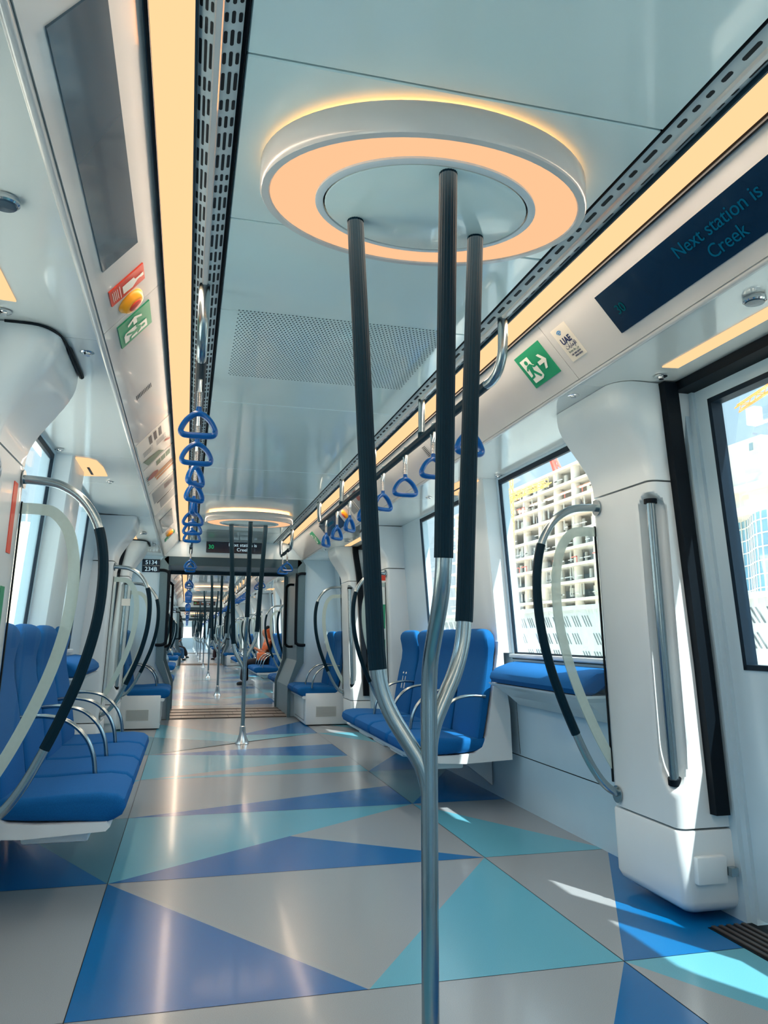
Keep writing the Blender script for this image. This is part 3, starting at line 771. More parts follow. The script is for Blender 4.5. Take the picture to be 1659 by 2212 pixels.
def make_strap():
    t = thing('strap_handle', '', 'strap handle')
    mb = MB()
    for s in (1, -1): mb.tube(smooth_path([(0, s*.021, .012), (0, s*.026, -.012), (0, s*.018, -.040), (0, s*.006, -.062)], 4), [.008]*13, 10, sy=1.3)
    mb.tube([(0, .023*cos(a), .004+.023*sin(a)) for a in [pi*k/10 for k in range(11)]], .0055, 8, sy=1.8)
    mb.build('clamp', CHROME, t)
    mb = MB()
    pts = []
    mb.tube([(0, 0, -.055), (0, 0, -.135)], .009, 10)
    for k in range(13): mb.lathe([(.009, 0), (.0135, .0018), (.009, .0036)], (0, 0, -.132+.0058*k), 12)
    mb.build('spring', CHROME, t)
    mb = MB()
    out = [(0, -.150), (-.022, -.158), (-.046, -.180), (-.062, -.208), (-.066, -.226), (-.056, -.238), (-.03, -.241), (0, -.241), (.03, -.241), (.056, -.238), (.066, -.226), (.062, -.208), (.046, -.180), (.022, -.158)]
    n = len(out); P = [Vector((p[0], 0, p[1])) for p in out]; dense = []
    for i in range(n):
        p0, p1, p2, p3 = P[i-1], P[i], P[(i+1) % n], P[(i+2) % n]
        for j in range(3):
            q = j/3; dense.append(.5*((2*p1)+(-p0+p2)*q+(2*p0-5*p1+4*p2-p3)*q*q+(-p0+3*p1-3*p2+p3)*q**3))
    rings = []
    m = len(dense)
    for i in range(m+1):
        c = dense[i % m]; tt = (dense[(i+1) % m]-dense[i-1 if i else -1]).normalized() if i < m else (dense[1]-dense[-1]).normalized()
        nr = Vector((tt.z, 0, -tt.x)); rr = .0145 if c.z > -.23 else .0155
        rings.append([c+nr*cos(a)*rr*.8+Vector((0, 1, 0))*sin(a)*rr*1.15 for a in [2*pi*k/12 for k in range(12)]])
    mb.loft(rings, cap=False)
    mb.tube([(0, 0, -.125), (0, 0, -.14), (0, 0, -.154)], [.011, .013, .012], 12)
    mb.build('grip', BLUEP, t)
    return t
STRAP = make_strap(); su = False
railspec = {0: [(2.65, 6.98, 'long'), (8.9, 10.0, 'short')]}
for ci in (1, 2, 3):
    S = ENDS[ci]-17.05; railspec[ci] = [(S+.5, S+1.6, 'near short'), (S+3.5, S+7.6, 'near long'), (S+9.8, S+13.9, 'far long'), (S+15.6, S+16.6, 'far short')]
for ci, rl in railspec.items():
    for side in (1, -1):
        ns = 0
        for (a, b, nm) in rl:
            make_rail(side, a, b, ci, nm)
            L = b-a; cnts = 8 if L > 3 else 2
            for k in range(cnts):
                y = a+.38+(L-.7)*k/(cnts-1)*.98 if cnts > 2 else a+.4+.45*k
                tw = rng.uniform(-.5, .5) if ci else [0, .12, 1.0, .8, 1.4, .1, .05, .2, .1, .6][ns] if side < 0 else [.3, .2, .1, .5, .7, .9, .8, 1.0, .1, .4][ns]
                nth = NTH[ns] if ns < 12 else 'a distant'
                lab = '%s blue triangular strap handle on the %s overhead rails of %s' % (nth, SIDEW[side], CARW[ci])
                if ci >= 2: lab = 'blue strap handle hanging on the %s overhead rails of %s' % (SIDEW[side], CARW[ci])
                s = place(STRAP, not su, (X(side, .57), y, 2.07), 0, lab, 'strap handles of %s, %s side' % (CARW[ci], SIDEW[side]))
                if not su: su = True
                g = [c for c in kids(s) if c.name.startswith('grip')][0]; g.rotation_euler = (0, 0, tw)
                ns += 1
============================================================
| Your goal |
Leave the pictures out and output the rest of the listing exactly.

| Solution |
Keep writing the Blender script for this image. This is part 3, starting at line 771. More parts follow. The script is for Blender 4.5. Take the picture to be 1659 by 2212 pixels.
def make_strap():
    t = thing('strap_handle', '', 'strap handle')
    mb = MB()
    for s in (1, -1): mb.tube(smooth_path([(0, s*.021, .012), (0, s*.026, -.012), (0, s*.018, -.040), (0, s*.006, -.062)], 4), [.008]*13, 10, sy=1.3)
    mb.tube([(0, .023*cos(a), .004+.023*sin(a)) for a in [pi*k/10 for k in range(11)]], .0055, 8, sy=1.8)
    mb.build('clamp', CHROME, t)
    mb = MB()
    pts = []
    mb.tube([(0, 0, -.055), (0, 0, -.135)], .009, 10)
    for k in range(13): mb.lathe([(.009, 0), (.0135, .0018), (.009, .0036)], (0, 0, -.132+.0058*k), 12)
    mb.build('spring', CHROME, t)
    mb = MB()
    out = [(0, -.150), (-.022, -.158), (-.046, -.180), (-.062, -.208), (-.066, -.226), (-.056, -.238), (-.03, -.241), (0, -.241), (.03, -.241), (.056, -.238), (.066, -.226), (.062, -.208), (.046, -.180), (.022, -.158)]
    n = len(out); P = [Vector((p[0], 0, p[1])) for p in out]; dense = []
    for i in range(n):
        p0, p1, p2, p3 = P[i-1], P[i], P[(i+1) % n], P[(i+2) % n]
        for j in range(3):
            q = j/3; dense.append(.5*((2*p1)+(-p0+p2)*q+(2*p0-5*p1+4*p2-p3)*q*q+(-p0+3*p1-3*p2+p3)*q**3))
    rings = []
    m = len(dense)
    for i in range(m+1):
        c = dense[i % m]; tt = (dense[(i+1) % m]-dense[i-1 if i else -1]).normalized() if i < m else (dense[1]-dense[-1]).normalized()
        nr = Vector((tt.z, 0, -tt.x)); rr = .0145 if c.z > -.23 else .0155
        rings.append([c+nr*cos(a)*rr*.8+Vector((0, 1, 0))*sin(a)*rr*1.15 for a in [2*pi*k/12 for k in range(12)]])
    mb.loft(rings, cap=False)
    mb.tube([(0, 0, -.125), (0, 0, -.14), (0, 0, -.154)], [.011, .013, .012], 12)
    mb.build('grip', BLUEP, t)
    return t
STRAP = make_strap(); su = False
railspec = {0: [(2.65, 6.98, 'long'), (8.9, 10.0, 'short')]}
for ci in (1, 2, 3):
    S = ENDS[ci]-17.05; railspec[ci] = [(S+.5, S+1.6, 'near short'), (S+3.5, S+7.6, 'near long'), (S+9.8, S+13.9, 'far long'), (S+15.6, S+16.6, 'far short')]
for ci, rl in railspec.items():
    for side in (1, -1):
        ns = 0
        for (a, b, nm) in rl:
            make_rail(side, a, b, ci, nm)
            L = b-a; cnts = 8 if L > 3 else 2
            for k in range(cnts):
                y = a+.38+(L-.7)*k/(cnts-1)*.98 if cnts > 2 else a+.4+.45*k
                tw = rng.uniform(-.5, .5) if ci else [0, .12, 1.0, .8, 1.4, .1, .05, .2, .1, .6][ns] if side < 0 else [.3, .2, .1, .5, .7, .9, .8, 1.0, .1, .4][ns]
                nth = NTH[ns] if ns < 12 else 'a distant'
                lab = '%s blue triangular strap handle on the %s overhead rails of %s' % (nth, SIDEW[side], CARW[ci])
                if ci >= 2: lab = 'blue strap handle hanging on the %s overhead rails of %s' % (SIDEW[side], CARW[ci])
                s = place(STRAP, not su, (X(side, .57), y, 2.07), 0, lab, 'strap handles of %s, %s side' % (CARW[ci], SIDEW[side]))
                if not su: su = True
                g = [c for c in kids(s) if c.name.startswith('grip')][0]; g.rotation_euler = (0, 0, tw)
                ns += 1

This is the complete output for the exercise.